Linfred’s eldest son, Hardwin, married a beautiful young witch by the name of Iolanthe Peverell, who came from the village of Godric’s Hollow. She was the granddaughter of Ignotus Peverell. In the absence of male heirs, she, the eldest of her generation, had inherited her grandfather’s invisibility cloak.
The Peverell name is one that is most deeply associated with the Deathly Hallows.
From this time on, the cloak was handed down to the eldest in each new generation.
Now from this quote we can surmise that the cloak never faded in its ability to render the user invisible, whereas other normal invisibility cloaks do.
And to cap it all off
James Potter then inherited Ignotus Peverell’s Invisibility Cloak.
It is likely Dumbledore made this connection on his own, and then sought to test the cloak for its connection with the Death Hallows, which Dumbledore has had a longstanding and dangerous obsession with. For example the Horcrux ring, he only put this on because of the resurrection stone mounted on it.
JKR once mentioned this as a "Never-Asked Question" (one she'd never been asked in interviews), and attached great significance to it:
there IS a question I've always been surprised nobody's put to me, and that I really should have said it while I was still on-stage.
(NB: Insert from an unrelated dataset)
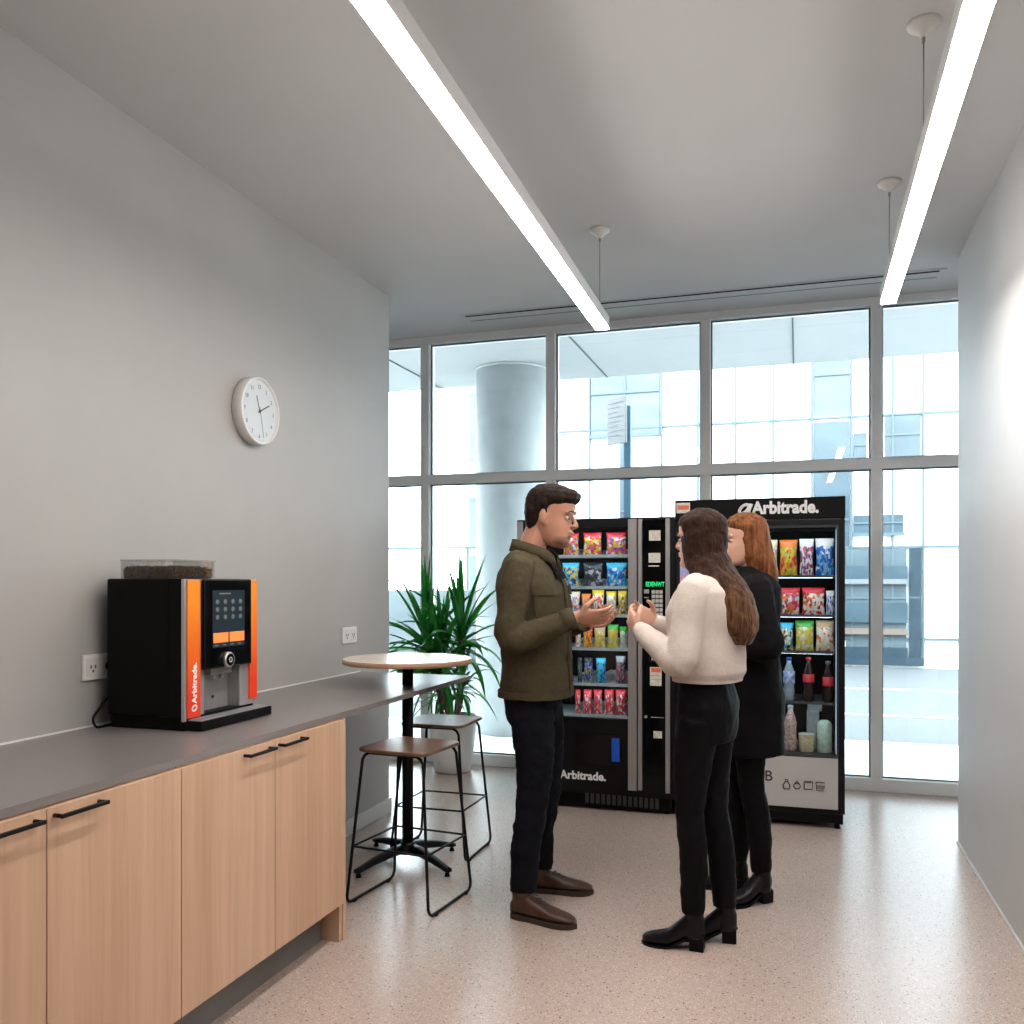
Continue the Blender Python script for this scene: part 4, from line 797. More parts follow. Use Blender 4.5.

I can't make amends to the girl who asked, but it is in tribute to her that I give the answer, belatedly.
Why did Dumbledore have James' invisibility cloak at the time of James' death, given that Dumbledore could make himself invisible without a cloak? There IS a significant - even crucial - answer. (www.jkrowling.com 9/13/06)
Note that she said this before HP and the Deathly Hallows was published, so it's likely the answer is somewhere in that 7th book. The obvious answer is that Dumbledore wanted to study the Cloak because it's one of the three Deathly Hallows. This idea is supported by the (admittedly unreliable) Harry Potter Wikia:
Around the time that Lord Voldemort was hunting the Potters for their son, the Cloak of Invisibility came to the attention of Albus Dumbledore when James showed him the Cloak, and Dumbledore, who had searched for the Deathly Hallows in youth, asked to borrow the Cloak from James to study it. After James was killed, the Cloak was left in Dumbledore's possession.